Fencing the Tibetan pastureland. file photo
Fencing the Tibetan pastureland. file photo
DHARAMSHALA, Dec. 13: Chinese authorities at the Hoh Xil Nature Reserve in Qinghai in occupied Tibet’s eastern region has issued a notice banning access to anyone including Tibetan nomads. Authorities issued a notice on November 27 which stated, “Any unit or individual will be prohibited to enter the three major nature reserves and carry out activities without the permission.”

The Hoh Xil Nature reserve (Achen Gangyap in Tibetan) which was accorded a UNESCO world heritage site status in July this year, is home to Tibetan nomads who have lived off the land and sustained its fragile ecology for thousands of years. Authorities added that only security personnel and authorities will have access to the nature reserve.

“Any unit or individual who breaks the rules and causes damage to the natural resources and ecological environment will be punished by the Public Security Organs,” the official notice further stated.

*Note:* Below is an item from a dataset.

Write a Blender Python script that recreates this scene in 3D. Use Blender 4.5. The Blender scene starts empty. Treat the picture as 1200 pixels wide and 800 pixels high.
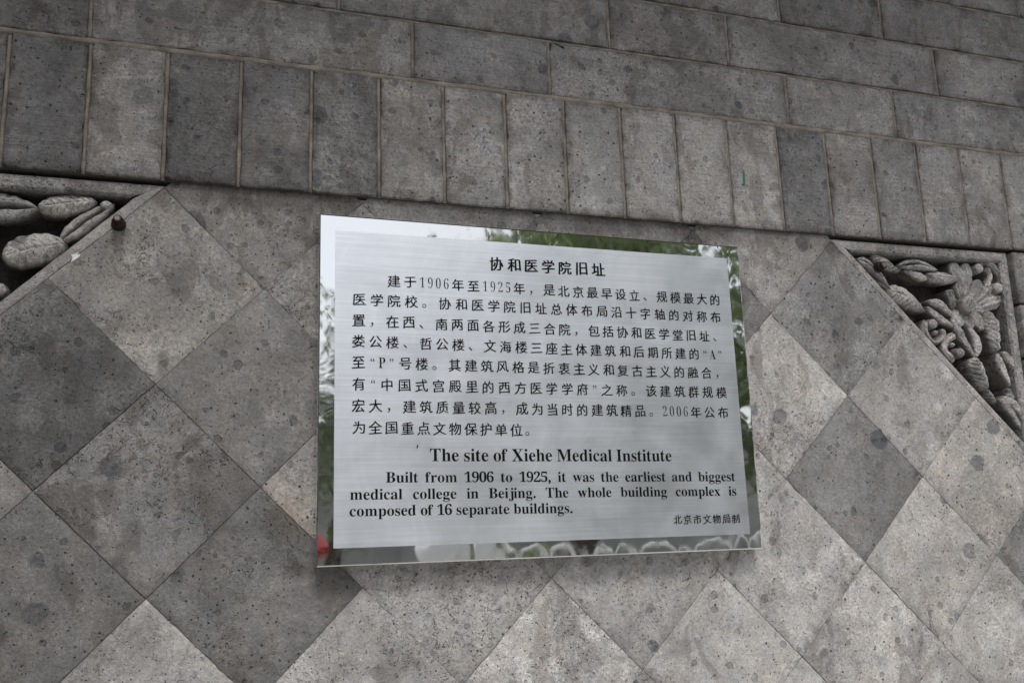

Rights group International Campaign for Tibet (ICT) have raised alarm over the development calling it the rights of Tibetan nomads, whom they said, “have made skillful use of the remote, wild landscape here and across the plateau for centuries, co-existing with wildlife and protecting the land. It appears to counter Chinese assurances to UNESCO that they would “fully respect” local herders and “their traditional culture, religious beliefs, and lifestyle”.

ICT argue against the official take that “traditional pastoral land-use of the Tibetan plateau as a ‘threat’ to the environment” and asserts that, “the involvement of Tibetans – and nomads in particular – as stewards of the fragile high-altitude landscape in Hoh Xil and adjoining areas is essential to sustaining the long-term health of the ecosystems, and the water resources that China and Asia depend upon.”

“Chinese government policies of settling Tibetan nomads, confiscating their land, and fencing pastoral areas are”, ICT said, “threatening one of the world’s last systems of sustainable pastoralism, and leading to increasing poverty and social breakdown,” and that the official decree goes against scientific studies and independent research.